● Set problem
Copy every line, exactly and only, from the line containing "Write part 4" to the line containing "M['plastic'], th, bevel=0.008)", both lines included.

● Given data
---------------

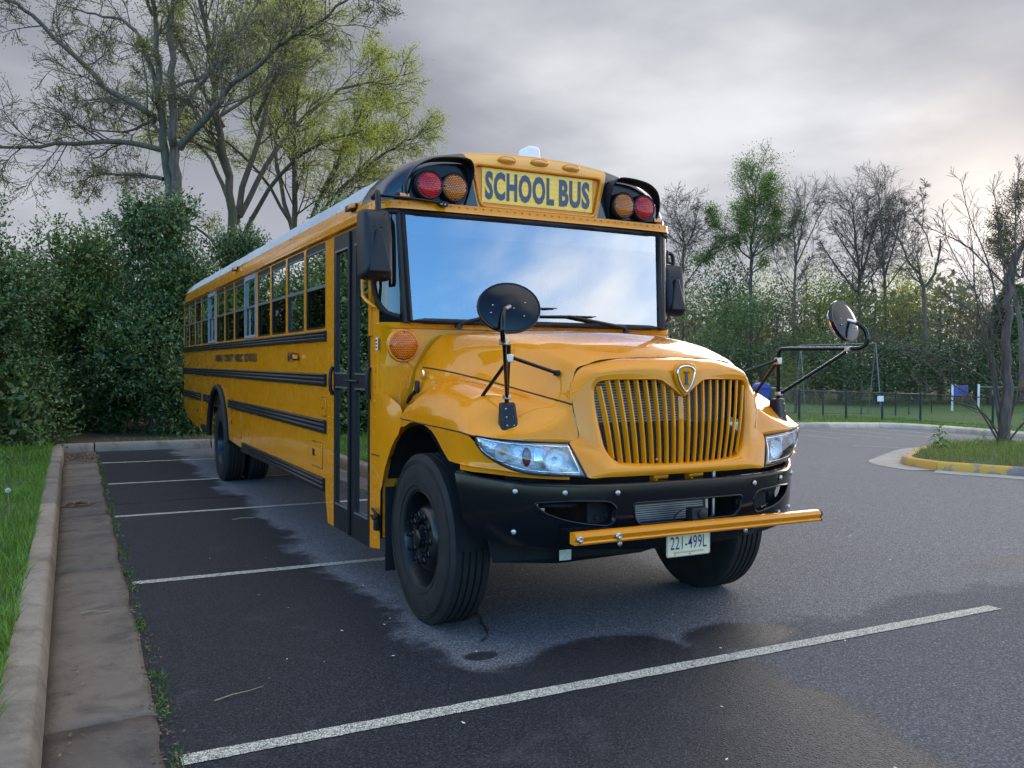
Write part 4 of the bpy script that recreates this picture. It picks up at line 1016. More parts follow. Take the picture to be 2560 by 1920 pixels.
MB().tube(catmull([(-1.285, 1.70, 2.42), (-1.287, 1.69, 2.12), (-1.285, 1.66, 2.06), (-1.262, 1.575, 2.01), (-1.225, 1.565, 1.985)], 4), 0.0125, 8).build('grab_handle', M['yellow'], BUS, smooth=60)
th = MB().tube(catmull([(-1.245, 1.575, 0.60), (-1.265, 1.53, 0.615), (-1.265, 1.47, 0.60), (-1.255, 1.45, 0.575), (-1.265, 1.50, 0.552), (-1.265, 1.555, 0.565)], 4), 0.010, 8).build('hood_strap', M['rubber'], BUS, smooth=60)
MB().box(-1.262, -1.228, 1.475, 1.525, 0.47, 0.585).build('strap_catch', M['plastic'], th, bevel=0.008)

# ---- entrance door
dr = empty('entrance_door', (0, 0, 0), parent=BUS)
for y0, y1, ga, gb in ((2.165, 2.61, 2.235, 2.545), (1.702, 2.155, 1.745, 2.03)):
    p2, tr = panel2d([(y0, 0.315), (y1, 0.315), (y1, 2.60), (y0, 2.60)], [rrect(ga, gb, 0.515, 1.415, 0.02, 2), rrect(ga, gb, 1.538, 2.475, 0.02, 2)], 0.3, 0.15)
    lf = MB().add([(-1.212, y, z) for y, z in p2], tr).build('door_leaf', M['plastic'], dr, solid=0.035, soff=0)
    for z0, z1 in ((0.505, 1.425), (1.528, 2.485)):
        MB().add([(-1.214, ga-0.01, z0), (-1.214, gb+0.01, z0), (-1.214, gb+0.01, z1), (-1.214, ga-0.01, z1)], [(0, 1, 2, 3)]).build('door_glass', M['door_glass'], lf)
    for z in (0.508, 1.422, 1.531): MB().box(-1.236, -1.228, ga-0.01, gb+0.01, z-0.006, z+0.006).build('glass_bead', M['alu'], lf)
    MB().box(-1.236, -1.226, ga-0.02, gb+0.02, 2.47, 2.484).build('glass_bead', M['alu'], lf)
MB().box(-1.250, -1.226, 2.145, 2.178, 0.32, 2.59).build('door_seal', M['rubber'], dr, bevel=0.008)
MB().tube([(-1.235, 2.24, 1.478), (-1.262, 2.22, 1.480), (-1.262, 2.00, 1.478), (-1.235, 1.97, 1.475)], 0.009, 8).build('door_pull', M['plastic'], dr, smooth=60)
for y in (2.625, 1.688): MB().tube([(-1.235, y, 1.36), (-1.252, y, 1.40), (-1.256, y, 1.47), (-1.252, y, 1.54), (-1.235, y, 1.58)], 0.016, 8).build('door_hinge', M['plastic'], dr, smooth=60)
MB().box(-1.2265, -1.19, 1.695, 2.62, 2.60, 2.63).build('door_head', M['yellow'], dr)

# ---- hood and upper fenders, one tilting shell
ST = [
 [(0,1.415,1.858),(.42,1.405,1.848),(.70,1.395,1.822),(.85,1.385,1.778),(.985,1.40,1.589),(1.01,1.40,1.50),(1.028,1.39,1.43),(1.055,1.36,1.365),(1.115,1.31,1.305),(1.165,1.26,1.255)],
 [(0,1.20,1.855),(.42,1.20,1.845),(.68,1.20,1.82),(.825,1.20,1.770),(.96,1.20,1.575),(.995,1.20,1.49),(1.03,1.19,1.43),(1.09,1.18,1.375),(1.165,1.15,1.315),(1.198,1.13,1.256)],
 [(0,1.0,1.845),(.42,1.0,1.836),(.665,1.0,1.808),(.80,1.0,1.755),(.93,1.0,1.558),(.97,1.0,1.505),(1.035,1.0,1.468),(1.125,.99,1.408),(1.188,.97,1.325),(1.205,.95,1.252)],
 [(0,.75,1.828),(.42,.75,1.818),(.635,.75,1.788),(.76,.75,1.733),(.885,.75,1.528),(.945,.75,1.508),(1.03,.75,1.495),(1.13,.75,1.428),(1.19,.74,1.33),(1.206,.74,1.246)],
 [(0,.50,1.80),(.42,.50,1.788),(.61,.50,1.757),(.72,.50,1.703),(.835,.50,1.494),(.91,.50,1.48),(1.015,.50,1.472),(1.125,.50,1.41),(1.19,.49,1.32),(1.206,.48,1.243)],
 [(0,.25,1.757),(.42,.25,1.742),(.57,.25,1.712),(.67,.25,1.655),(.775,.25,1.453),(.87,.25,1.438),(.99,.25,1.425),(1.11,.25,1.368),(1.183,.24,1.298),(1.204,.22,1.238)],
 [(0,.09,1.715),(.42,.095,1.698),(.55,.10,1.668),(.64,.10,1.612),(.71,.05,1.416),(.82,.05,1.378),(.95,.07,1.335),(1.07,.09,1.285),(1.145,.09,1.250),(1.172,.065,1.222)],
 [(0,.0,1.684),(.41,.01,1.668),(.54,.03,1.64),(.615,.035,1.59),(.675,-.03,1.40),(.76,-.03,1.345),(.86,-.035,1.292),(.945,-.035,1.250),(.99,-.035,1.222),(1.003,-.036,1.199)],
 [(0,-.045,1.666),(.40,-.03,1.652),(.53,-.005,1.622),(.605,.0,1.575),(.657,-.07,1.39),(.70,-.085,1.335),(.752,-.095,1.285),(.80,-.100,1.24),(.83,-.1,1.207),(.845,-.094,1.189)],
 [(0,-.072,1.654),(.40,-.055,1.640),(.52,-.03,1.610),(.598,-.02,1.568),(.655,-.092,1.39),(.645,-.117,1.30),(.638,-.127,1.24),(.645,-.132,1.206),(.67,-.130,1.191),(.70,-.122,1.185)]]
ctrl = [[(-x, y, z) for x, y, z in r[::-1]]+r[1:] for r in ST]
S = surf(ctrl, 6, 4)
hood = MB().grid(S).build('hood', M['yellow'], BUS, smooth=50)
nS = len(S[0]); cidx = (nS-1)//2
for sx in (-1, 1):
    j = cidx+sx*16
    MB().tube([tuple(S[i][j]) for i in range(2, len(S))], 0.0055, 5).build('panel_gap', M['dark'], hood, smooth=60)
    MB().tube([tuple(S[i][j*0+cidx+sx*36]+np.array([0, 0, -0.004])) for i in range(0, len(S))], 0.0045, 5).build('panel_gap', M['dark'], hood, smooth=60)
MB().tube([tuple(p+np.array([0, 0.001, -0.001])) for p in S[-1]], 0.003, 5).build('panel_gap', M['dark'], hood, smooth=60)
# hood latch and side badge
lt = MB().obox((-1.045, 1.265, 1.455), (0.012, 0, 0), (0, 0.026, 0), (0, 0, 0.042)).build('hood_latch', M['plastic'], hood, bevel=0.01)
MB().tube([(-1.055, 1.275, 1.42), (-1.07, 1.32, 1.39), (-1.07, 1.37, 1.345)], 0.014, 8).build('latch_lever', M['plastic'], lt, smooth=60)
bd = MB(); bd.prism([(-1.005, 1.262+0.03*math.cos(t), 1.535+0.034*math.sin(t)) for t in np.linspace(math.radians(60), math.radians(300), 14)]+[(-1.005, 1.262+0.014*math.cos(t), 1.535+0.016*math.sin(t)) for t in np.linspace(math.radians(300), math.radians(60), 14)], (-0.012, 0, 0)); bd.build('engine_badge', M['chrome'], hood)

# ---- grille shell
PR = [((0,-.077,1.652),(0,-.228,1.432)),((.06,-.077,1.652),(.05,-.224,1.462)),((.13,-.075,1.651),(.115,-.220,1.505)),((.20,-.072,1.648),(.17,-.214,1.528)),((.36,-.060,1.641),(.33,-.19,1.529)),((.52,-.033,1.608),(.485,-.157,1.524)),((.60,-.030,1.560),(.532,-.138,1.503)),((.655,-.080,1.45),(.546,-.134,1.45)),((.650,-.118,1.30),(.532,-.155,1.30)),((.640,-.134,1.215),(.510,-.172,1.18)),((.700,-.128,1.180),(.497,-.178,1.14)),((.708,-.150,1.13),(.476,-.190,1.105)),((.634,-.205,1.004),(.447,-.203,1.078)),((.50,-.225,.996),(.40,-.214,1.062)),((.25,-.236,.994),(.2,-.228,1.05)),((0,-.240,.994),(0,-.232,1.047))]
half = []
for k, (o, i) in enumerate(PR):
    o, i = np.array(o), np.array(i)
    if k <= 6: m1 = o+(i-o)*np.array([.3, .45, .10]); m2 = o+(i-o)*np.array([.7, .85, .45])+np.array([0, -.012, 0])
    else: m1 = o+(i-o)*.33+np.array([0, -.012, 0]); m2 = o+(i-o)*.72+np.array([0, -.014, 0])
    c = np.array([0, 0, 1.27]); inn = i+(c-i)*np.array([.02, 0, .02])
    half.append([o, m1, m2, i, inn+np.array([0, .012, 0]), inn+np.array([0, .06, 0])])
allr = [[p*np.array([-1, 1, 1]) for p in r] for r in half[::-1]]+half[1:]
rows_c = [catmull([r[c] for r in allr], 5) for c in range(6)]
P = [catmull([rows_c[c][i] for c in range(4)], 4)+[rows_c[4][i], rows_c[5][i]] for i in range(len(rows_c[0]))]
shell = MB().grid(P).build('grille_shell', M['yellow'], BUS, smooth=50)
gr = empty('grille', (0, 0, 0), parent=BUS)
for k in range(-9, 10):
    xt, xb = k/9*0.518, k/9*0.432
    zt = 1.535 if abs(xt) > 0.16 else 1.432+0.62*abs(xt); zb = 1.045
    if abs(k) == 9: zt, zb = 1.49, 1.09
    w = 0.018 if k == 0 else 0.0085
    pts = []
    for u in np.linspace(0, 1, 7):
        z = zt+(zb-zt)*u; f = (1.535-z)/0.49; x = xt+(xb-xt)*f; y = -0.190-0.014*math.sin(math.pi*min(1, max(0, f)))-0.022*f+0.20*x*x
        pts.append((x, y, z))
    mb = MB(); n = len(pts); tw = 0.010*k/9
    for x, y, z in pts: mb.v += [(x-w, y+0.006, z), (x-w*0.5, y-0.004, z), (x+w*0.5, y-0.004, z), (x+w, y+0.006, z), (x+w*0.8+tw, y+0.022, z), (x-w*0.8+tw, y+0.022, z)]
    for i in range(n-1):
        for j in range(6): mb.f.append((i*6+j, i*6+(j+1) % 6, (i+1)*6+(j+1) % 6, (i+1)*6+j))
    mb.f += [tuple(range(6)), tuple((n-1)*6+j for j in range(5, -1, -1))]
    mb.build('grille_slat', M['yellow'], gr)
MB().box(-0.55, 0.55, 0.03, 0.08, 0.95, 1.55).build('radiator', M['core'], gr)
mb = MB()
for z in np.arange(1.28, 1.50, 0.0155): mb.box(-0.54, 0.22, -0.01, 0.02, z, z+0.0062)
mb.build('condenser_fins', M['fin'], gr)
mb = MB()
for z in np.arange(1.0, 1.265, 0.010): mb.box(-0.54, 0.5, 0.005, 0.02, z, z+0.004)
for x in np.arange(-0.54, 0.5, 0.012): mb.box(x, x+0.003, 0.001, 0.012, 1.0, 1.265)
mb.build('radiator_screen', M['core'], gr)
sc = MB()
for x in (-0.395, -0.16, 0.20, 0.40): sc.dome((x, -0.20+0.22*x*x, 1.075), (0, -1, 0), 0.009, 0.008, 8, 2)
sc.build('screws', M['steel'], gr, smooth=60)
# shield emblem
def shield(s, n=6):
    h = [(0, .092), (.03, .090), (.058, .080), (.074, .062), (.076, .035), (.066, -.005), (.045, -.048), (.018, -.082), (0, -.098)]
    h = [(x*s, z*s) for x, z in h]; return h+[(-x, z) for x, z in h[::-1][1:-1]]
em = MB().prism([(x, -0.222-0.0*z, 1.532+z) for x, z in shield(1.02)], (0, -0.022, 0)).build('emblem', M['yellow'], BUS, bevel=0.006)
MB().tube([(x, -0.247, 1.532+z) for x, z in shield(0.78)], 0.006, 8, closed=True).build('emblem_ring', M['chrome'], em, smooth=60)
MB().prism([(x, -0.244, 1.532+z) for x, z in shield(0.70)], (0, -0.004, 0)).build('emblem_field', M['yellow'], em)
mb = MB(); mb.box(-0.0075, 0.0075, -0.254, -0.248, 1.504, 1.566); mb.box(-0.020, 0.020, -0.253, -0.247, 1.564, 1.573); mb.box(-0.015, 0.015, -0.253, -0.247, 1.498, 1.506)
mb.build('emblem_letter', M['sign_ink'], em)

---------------

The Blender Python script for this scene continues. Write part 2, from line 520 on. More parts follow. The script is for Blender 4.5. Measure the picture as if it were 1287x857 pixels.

---------------

● Solution to this problem
Write part 4 of the bpy script that recreates this picture. It picks up at line 1016. More parts follow. Take the picture to be 2560 by 1920 pixels.
MB().tube(catmull([(-1.285, 1.70, 2.42), (-1.287, 1.69, 2.12), (-1.285, 1.66, 2.06), (-1.262, 1.575, 2.01), (-1.225, 1.565, 1.985)], 4), 0.0125, 8).build('grab_handle', M['yellow'], BUS, smooth=60)
th = MB().tube(catmull([(-1.245, 1.575, 0.60), (-1.265, 1.53, 0.615), (-1.265, 1.47, 0.60), (-1.255, 1.45, 0.575), (-1.265, 1.50, 0.552), (-1.265, 1.555, 0.565)], 4), 0.010, 8).build('hood_strap', M['rubber'], BUS, smooth=60)
MB().box(-1.262, -1.228, 1.475, 1.525, 0.47, 0.585).build('strap_catch', M['plastic'], th, bevel=0.008)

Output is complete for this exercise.